▸ Given exercise
Repeat the material exactly from its first line to the line that includes "COL = SC.collection". Skip pictures.

** Begin Material **

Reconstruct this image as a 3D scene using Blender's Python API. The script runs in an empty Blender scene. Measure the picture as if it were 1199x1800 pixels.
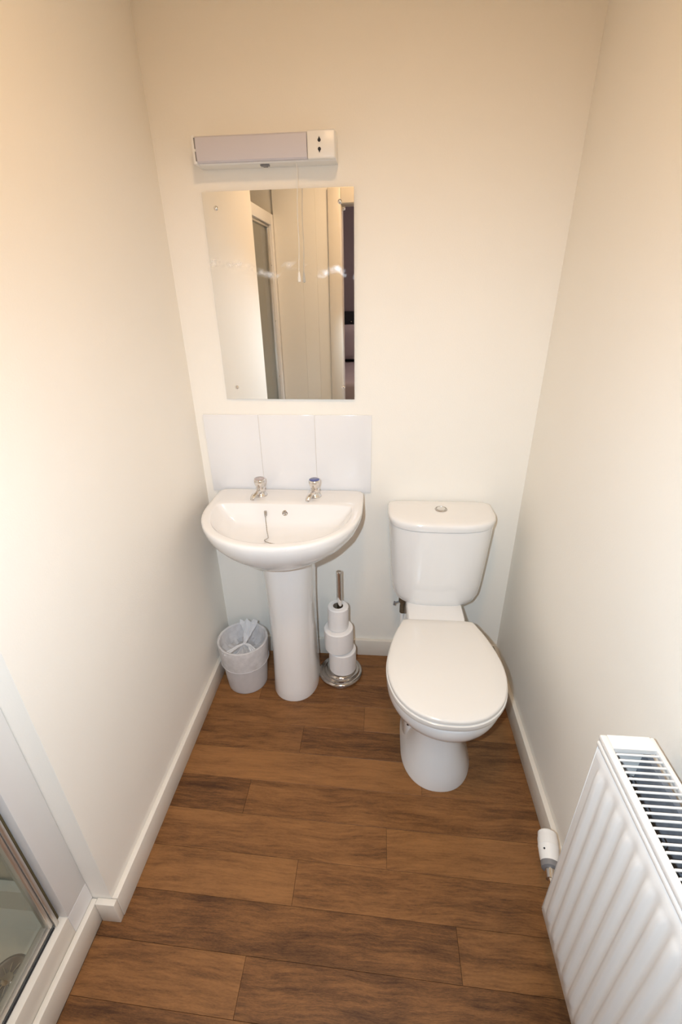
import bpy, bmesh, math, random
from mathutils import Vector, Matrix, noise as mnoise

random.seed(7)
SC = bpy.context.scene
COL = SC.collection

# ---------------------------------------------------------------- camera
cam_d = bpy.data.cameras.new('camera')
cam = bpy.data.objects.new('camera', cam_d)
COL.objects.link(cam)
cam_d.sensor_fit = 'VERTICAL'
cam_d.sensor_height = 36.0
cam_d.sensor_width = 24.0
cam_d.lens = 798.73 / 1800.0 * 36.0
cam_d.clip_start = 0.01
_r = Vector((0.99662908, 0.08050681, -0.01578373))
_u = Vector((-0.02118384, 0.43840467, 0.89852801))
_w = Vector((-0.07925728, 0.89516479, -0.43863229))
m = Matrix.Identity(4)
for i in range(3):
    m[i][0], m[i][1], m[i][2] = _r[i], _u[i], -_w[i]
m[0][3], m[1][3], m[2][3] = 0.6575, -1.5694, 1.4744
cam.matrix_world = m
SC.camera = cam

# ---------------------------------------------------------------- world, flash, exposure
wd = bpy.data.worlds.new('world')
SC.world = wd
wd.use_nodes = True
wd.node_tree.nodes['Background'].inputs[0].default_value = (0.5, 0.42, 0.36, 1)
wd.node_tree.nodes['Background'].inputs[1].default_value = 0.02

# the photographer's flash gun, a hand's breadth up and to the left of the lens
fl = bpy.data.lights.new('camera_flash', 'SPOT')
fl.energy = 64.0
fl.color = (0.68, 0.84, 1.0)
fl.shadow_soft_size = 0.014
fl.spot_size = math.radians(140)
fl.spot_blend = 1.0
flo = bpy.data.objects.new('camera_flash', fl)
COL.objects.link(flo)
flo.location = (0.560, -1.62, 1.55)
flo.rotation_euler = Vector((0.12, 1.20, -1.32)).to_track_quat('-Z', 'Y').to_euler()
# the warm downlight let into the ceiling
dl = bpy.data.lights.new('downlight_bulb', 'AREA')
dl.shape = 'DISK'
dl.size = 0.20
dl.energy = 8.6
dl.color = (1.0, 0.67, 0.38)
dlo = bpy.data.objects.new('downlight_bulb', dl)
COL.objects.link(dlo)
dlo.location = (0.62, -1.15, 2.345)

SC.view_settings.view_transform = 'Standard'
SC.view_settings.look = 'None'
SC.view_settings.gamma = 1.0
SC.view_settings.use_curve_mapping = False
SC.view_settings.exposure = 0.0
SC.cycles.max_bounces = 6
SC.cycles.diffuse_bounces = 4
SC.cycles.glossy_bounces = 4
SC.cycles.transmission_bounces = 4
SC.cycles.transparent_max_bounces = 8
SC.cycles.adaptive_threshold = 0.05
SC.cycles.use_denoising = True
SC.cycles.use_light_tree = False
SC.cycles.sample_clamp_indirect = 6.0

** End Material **

▸ Answer to the problem
Reconstruct this image as a 3D scene using Blender's Python API. The script runs in an empty Blender scene. Measure the picture as if it were 1199x1800 pixels.
import bpy, bmesh, math, random
from mathutils import Vector, Matrix, noise as mnoise

random.seed(7)
SC = bpy.context.scene
COL = SC.collection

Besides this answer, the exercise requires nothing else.